This week saw the major indexes finish about where they started with a lot of volatility along the way. We remain in the "Red Flag Flying" mode, expecting lower prices ahead, because although the indexes were flat this week, more and more ETFs and individual stocks reverted to "sell" signals, indicating underlying weakness in the markets.
Momentum continues to weaken among the "long" ETFs I monitor while the "inverse" funds' momentum have largely turned positive. Market breadth continues to weaken with only 58% of all stocks now above their 50 Day Moving Average, down from a high of 94% at the market peak in early June
In the chart above you can see how MACD is still negative although starting to turn upward and how the red 200 Day Moving Average is still declining. Early in the week, the index broke both the 50 and 200 day averages but only momentarily. A decline below both the 50 and 200 Day Moving Average would typically be a bearish signal and 920 remains a strong resistance level as does 940.
For the week, we were up slightly in the Standard Portfolio as our interest rate position made +2.3%, and in the Ultra Portfolio, we were down fractionally as our short currency position gave up -1.3% which was more than the +0.7% gain from the inverse index position.
This will be a big week, possibly a major turning point in this ongoing struggle between the bulls and the bears, as a raft of major economic reports will be published going into the 4th of July weekend.
The View from 35,000 Feet
This week 5 more banks failed with the Friday shutdowns becoming a regular phenomenom, and the Treasury was able to sell a record amount of debt with a good Treasury auction mid-week.
But China keeps complaining about the weak dollar and wants to replace it as the world's reserve currency while prices excluding food and fuel rose +1.8% year over year.
The savings rate surged to a 15 year high in May as nearly 70% of Americans said they were saving and not spending their stimulus checks.
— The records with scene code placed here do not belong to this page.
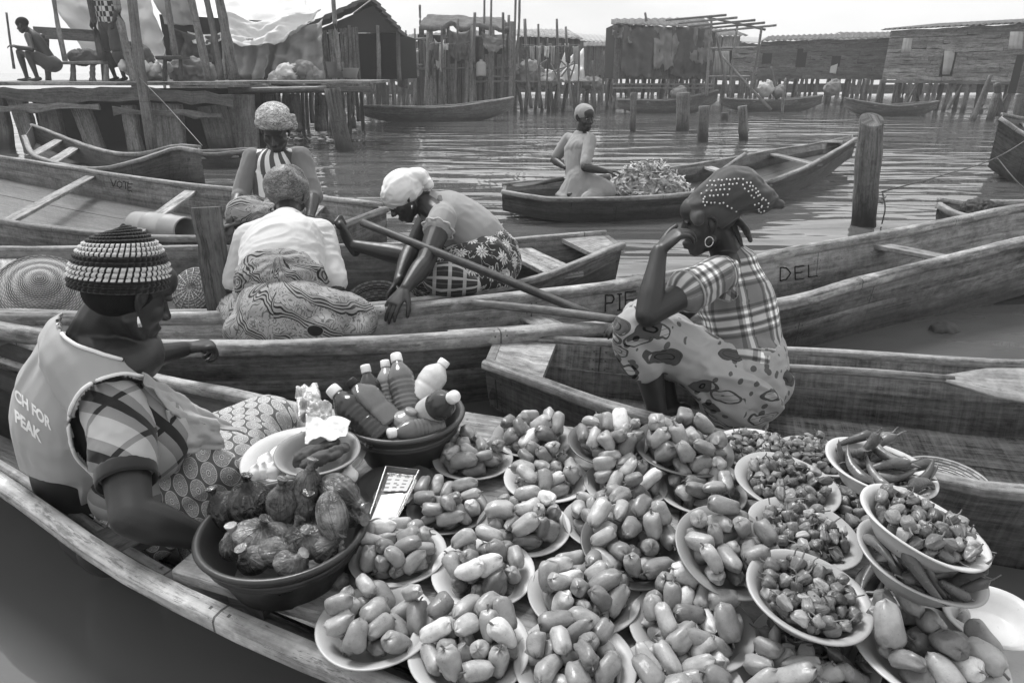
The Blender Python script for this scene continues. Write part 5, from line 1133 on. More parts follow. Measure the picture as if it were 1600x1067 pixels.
    p.cloth('scarf_tail', [p_chain([X_(.06, -.06, .0), X_(.07, -.085, -.06), X_(.06, -.105, -.15)], [(.022, .012), (.032, .01), (.012, .006)], up=f), p_chain([X_(.05, -.08, .0), X_(.045, -.115, -.05), X_(.03, -.13, -.10)], [(.022, .012), (.028, .01), (.012, .006)], up=f), p_ell(X_(.055, -.07, .012), (.026, .026, .022))], .0035, M['scarf_dark'], 3, fold=.003, freq=30, seed=2)
    b = surf(hs); V, F = [], []; sph = p_ell((0, 0, 0), .0031, n=4)
    for rows in ([(1110, 283), (1160, 280)], [(1106, 291), (1152, 288)], [(1104, 299), (1140, 296)], [(1102, 307), (1136, 305)], [(1098, 316), (1124, 318)], [(1130, 318), (1150, 330)], [(1160, 290), (1178, 310)], [(1166, 287), (1190, 312)], [(1172, 286), (1200, 318)], [(1180, 320), (1198, 345)], [(1186, 318), (1202, 340)], [(1168, 352), (1192, 345)], [(1170, 346), (1186, 330)], [(1096, 302), (1102, 320)], [(1190, 322), (1200, 322)]):
        L = math.hypot(rows[1][0] - rows[0][0], rows[1][1] - rows[0][1]); k = max(2, int(L / 5.2))
        for i in range(k):
            t = i / (k - 1); q = on(b, rows[0][0] * (1 - t) + rows[1][0] * t + random.uniform(-1, 1), rows[0][1] * (1 - t) + rows[1][1] * t + random.uniform(-1, 1), .001)
            if q is not None: o_ = len(V); V += [tuple(np.array(q) + s_) for s_ in sph[0]]; F += [tuple(i_ + o_ for i_ in f_) for f_ in sph[1]]
    tag(mk('sequins', V, F, M['silver_seq'], p.root), kind='stuff')
M['silver_seq'] = plain('sequin', .85, .25, .8, .1)
build_checked()
# ------------------------------------------------------------------ woman from behind in white tee
def build_tee():
    p = Person(tuple(W(452, 528, 2.74)), 'woman seen from behind in white tee and swirling print wrapper')
    f = Vector((.05, 1, 0)).normalized(); z = Vector((0, 0, 1)); r_ = Vector((1, -.05, 0))
    pel = W(450, 498, 2.78); wst = W(440, 440, 2.82); ch = W(440, 378, 2.95); N = W(450, 342, 3.08); hc = W(450, 305, 3.16); hf = Vector((.1, .85, -.55))
    shL = W(390, 372, 3.0); shR = W(500, 366, 3.0)
    hp, T = head_prims(hc, hf, (.0, .45, 1), 1.0); hp += [p_chain([N, hc - z * .02], [.055, .052])]; p.skin(hp, .006, 3, T)
    elR = W(524, 452, 2.92); wrR = W(530, 478, 3.1); elL = W(366, 450, 3.05); wrL = W(372, 460, 3.3)
    p.skin(arm(shR, elR, wrR, 1.0) + hand_prims(wrR, (.2, .9, -.3), (0, .1, 1), 1, 30, -1), .005); p.skin(arm(shL, elL, wrL, 1.0) + hand_prims(wrL, (.2, .9, -.3), (0, .1, 1), 1, 30, 1), .005)
    p.skin([p_chain([pel, wst, ch, N], [(.16, .12), (.15, .11), (.15, .1), (.07, .06)], up=f)], .015)
    kR = W(556, 500, 3.0); aR = W(510, 528, 2.72); kL = W(372, 490, 3.05); aL = W(430, 520, 3.1)
    p.skin(leg(pel + r_ * .09, kR, aR, aR + Vector((-.14, .02, -.01)), 1) + leg(pel - r_ * .09, kL, aL, None, 1), .006); p.done(M['skin'])
    p.cloth('white_tee', [p_chain([wst - z * .03, wst.lerp(ch, .5), ch, ch.lerp(N, .72)], [(.185, .14), (.185, .135), (.18, .13), (.085, .075)], up=f, k=24, n=16), p_chain([shL, ch.lerp(N, .5), shR], [.062, .07, .062]), p_chain([shR, shR.lerp(elR, .5), shR.lerp(elR, .84)], [.066, .062, .062], k=18), p_chain([shL, shL.lerp(elL, .5), shL.lerp(elL, .84)], [.064, .06, .06])],
            .006, M['tee'], 5, None, fold=.005, freq=14, fax=(1, 0, .3), stretch=6, seed=21)
    sk = [p_ell(pel - z * .02, (.245, .2, .15)), p_ell(pel + z * .05 , (.205, .17, .12)), p_chain([pel + r_ * .12, kR], [.14, .105]), p_chain([pel - r_ * .1, kL], [.13, .09]), p_chain([kR, W(548, 520, 2.8)], [.1, .06]), p_chain([W(380, 515, 2.72), W(500, 515, 2.70)], [.085, .085])]
    p.cloth('wax_print_wrapper', sk, .007, M['swirl'], 6, [pel - z * .3, pel + z * .4], (0, 1, 0), .008, 7, (.3, 0, 1), 3, seed=22, rad=.22)
    p.cloth('wrapper_waistband', [p_chain([wst - z * .045, wst - z * .0], [(.20, .155), (.192, .148)], up=f, k=24)], .007, M['swirl'], 3, [pel, wst + z], (0, 1, 0), .006, 20, (1, .3, 0), 4, seed=23, rad=.2)
    p.cloth('satin_headscarf', [p_xf(p_ell((0, -.02, .035), (.096, .112, .095)), T), p_xf(p_chain([(.0, -.08, -.02), (0, -.1, .02)], [(.06, .03), (.05, .03)]), T), p_xf(p_chain([(-.05, .02, .1), (-.085, .05, .14)], [.03, .008]), T)], .0055, M['wrapd'], 3, None, (0, 1, 0), .008, 13, (1, .3, .3), 4, seed=24, rad=.1)
build_tee()
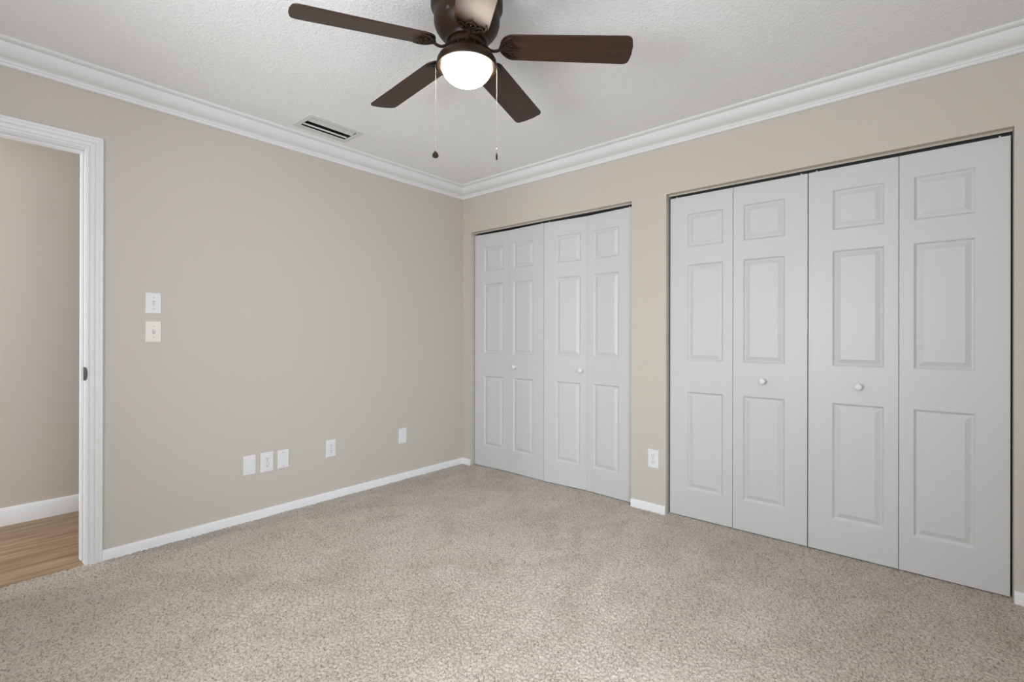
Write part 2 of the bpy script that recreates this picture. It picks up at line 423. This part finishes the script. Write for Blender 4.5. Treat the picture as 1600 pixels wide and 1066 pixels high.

A higher savings rate is good, of course, but the net result could mean less spending and slower growth ahead.
Consumer spending rose +0.3% in May, which was cheered as "green shoots," while real spending was down -1.9% for the year, the largest decline in 34 years, not so green, perhaps. And on Thursday, jobless claims rose "unexpectedly." And three times as many consumer reported declines in income as did gains.
And, finallly, oil was down for the second week in a row on fears of lower demand and global trade is off -30% year over year.
So the news remains glum, and more and more I'm reading how forecasts for "recovery" are being pushed into 2010 versus the last half of 2009.
This week we'll get a slew of reports that very likely will set the tone for the rest of the summer.